Exercise 6. Consider a stock \(S_t\) paying a continuous dividend yield \(q\). The reinvested stock price \(\hat{S}_t = S_t e^{qt}\) is a valid numéraire. Derive the Radon--Nikodym derivative from \(\mathbb{Q}\) (money-market numéraire) to \(\mathbb{Q}^{\hat{S}}\) (stock numéraire) and show that under \(\mathbb{Q}^{\hat{S}}\), the process \(B_t/\hat{S}_t\) is a martingale.
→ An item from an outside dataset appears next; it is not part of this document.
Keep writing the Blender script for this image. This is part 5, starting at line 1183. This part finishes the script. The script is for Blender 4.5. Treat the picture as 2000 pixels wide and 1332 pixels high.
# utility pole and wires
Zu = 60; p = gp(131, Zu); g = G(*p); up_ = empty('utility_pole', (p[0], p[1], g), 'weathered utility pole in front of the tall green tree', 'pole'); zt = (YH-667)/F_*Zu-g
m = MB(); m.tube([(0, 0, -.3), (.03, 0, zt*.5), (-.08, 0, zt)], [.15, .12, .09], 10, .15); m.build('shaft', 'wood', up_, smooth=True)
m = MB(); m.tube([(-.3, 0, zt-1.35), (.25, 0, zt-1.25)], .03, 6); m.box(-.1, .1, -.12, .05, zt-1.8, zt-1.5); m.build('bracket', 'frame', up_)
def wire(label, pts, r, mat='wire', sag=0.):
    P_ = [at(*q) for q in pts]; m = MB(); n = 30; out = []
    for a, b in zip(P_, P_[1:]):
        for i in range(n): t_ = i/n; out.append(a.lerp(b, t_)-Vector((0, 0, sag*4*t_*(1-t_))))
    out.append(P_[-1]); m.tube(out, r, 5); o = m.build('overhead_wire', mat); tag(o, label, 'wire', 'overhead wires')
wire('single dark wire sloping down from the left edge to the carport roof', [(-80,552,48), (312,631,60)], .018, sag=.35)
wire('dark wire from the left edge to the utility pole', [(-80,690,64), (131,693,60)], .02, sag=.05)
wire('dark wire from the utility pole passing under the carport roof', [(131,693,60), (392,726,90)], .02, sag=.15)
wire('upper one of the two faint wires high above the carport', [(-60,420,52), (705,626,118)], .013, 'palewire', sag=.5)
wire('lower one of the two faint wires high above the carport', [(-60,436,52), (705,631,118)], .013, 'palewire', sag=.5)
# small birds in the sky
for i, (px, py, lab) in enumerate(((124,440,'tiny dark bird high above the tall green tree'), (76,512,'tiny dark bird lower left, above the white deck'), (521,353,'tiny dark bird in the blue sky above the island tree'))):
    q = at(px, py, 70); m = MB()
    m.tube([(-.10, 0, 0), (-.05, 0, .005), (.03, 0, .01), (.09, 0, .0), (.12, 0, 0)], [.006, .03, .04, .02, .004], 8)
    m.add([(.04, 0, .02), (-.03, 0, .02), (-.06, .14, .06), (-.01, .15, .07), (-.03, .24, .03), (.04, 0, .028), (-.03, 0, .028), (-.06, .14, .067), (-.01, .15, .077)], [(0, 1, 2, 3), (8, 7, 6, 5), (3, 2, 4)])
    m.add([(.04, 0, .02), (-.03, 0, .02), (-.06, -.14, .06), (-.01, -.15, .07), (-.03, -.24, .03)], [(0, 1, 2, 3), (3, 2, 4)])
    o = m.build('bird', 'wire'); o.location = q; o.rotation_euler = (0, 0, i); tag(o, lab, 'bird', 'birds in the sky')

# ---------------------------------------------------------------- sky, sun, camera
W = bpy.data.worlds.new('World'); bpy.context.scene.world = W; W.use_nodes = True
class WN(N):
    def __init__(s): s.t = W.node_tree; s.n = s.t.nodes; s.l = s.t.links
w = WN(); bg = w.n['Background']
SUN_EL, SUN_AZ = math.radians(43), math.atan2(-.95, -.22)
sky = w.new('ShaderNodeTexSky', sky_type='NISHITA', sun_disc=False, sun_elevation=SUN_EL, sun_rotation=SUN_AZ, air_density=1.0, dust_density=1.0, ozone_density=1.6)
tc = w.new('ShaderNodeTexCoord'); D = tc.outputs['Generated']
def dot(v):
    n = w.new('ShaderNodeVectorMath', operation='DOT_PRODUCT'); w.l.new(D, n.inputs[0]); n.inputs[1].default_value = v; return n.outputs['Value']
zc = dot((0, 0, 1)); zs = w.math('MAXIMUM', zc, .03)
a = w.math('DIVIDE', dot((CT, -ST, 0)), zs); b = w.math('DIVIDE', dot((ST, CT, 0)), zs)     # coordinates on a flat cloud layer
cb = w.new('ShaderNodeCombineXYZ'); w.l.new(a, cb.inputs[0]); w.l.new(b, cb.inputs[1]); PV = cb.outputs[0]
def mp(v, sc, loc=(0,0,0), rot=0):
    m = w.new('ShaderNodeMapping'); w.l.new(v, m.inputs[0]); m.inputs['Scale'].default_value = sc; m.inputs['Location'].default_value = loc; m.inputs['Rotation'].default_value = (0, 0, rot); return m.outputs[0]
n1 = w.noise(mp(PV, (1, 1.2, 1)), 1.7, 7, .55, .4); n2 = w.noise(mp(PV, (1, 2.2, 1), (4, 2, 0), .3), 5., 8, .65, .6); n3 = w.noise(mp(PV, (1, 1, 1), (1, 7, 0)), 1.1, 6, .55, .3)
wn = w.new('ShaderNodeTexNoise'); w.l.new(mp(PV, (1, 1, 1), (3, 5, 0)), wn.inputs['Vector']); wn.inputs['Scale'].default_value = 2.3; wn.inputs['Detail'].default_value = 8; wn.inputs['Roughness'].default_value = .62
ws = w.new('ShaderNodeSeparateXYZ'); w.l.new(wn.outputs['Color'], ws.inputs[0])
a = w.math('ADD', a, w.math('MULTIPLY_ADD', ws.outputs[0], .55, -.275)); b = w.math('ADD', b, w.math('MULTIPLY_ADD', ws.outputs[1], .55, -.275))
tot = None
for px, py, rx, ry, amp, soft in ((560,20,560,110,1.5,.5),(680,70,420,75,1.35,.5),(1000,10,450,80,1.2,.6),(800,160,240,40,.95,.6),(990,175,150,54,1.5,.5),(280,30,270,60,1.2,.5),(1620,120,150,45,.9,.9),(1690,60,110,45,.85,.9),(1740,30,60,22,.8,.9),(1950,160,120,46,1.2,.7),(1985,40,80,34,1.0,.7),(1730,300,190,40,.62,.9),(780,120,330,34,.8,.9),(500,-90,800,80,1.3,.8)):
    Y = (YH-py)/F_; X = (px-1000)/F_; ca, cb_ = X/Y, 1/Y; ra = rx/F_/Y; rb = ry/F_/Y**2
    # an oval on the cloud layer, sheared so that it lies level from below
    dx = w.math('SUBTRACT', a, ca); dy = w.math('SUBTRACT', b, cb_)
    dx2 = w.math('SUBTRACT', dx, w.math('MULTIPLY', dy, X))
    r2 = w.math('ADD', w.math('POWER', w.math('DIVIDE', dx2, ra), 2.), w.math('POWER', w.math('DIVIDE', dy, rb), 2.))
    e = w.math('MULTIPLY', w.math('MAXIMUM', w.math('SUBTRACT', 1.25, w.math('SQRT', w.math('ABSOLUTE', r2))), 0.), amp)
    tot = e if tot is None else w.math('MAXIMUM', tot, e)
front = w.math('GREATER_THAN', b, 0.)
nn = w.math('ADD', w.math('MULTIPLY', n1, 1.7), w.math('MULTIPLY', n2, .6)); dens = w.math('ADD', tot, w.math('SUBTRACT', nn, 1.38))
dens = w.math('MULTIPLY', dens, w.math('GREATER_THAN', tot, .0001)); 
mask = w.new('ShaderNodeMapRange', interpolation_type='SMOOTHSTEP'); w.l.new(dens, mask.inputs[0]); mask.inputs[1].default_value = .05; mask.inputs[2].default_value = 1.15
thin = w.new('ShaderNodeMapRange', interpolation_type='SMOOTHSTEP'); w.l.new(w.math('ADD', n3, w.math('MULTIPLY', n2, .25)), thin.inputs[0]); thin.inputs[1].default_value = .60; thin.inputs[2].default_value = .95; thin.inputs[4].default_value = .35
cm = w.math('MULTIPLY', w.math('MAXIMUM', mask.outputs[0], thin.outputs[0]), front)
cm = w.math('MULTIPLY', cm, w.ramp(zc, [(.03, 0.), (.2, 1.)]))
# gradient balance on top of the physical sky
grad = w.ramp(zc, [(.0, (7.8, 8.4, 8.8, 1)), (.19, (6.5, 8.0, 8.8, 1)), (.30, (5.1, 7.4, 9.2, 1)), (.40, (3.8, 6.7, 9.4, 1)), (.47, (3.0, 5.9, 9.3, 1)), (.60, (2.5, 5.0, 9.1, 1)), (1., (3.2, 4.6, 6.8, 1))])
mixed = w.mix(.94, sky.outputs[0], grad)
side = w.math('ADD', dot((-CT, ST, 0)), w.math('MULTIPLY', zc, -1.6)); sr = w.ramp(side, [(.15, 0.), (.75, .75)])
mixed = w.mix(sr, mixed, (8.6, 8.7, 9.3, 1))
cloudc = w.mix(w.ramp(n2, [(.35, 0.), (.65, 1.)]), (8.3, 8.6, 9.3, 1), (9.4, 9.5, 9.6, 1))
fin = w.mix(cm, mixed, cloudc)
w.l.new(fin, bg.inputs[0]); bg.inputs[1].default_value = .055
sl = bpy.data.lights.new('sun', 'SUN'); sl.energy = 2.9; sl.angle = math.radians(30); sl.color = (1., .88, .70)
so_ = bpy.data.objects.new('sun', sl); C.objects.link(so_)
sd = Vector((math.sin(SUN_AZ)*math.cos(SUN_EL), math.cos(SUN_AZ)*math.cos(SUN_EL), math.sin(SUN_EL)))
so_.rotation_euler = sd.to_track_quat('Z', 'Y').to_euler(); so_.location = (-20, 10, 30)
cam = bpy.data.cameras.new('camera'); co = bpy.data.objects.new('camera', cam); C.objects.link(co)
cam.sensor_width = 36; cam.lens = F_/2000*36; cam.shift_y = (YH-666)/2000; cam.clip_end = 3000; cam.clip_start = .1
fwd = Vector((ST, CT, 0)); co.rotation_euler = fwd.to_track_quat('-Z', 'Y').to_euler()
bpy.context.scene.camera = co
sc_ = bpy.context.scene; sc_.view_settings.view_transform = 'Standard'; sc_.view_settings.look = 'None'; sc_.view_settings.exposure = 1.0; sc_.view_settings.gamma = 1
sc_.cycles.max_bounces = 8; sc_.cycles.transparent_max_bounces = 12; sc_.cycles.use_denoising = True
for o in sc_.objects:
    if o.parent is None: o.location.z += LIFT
Use this to price a European put option with payoff \(\max(K - S_T, 0)\).

Solution to Exercise 6

Setup. Under \(\mathbb{Q}\), the stock with continuous dividends satisfies \(dS_t = (r - q)S_t\,dt + \sigma S_t\,dW_t^{\mathbb{Q}}\). The reinvested stock price \(\hat{S}_t = S_t e^{qt}\) satisfies

\[ d\hat{S}_t = e^{qt}(dS_t + qS_t\,dt) = e^{qt}[(r - q)S_t + qS_t]\,dt + e^{qt}\sigma S_t\,dW_t^{\mathbb{Q}} \]

\[ = r\hat{S}_t\,dt + \sigma\hat{S}_t\,dW_t^{\mathbb{Q}} \]

So \(\hat{S}_t\) grows at rate \(r\) under \(\mathbb{Q}\), confirming it is a valid numéraire (\(\hat{S}_t/B_t\) is a \(\mathbb{Q}\)-martingale).

Radon--Nikodym derivative. From \(\mathbb{Q}\) to \(\mathbb{Q}^{\hat{S}}\):

\[ \frac{d\mathbb{Q}^{\hat{S}}}{d\mathbb{Q}}\bigg|_{\mathcal{F}_t} = \frac{\hat{S}_t / \hat{S}_0}{B_t} = \frac{S_t e^{qt}}{S_0 e^{rt}} \]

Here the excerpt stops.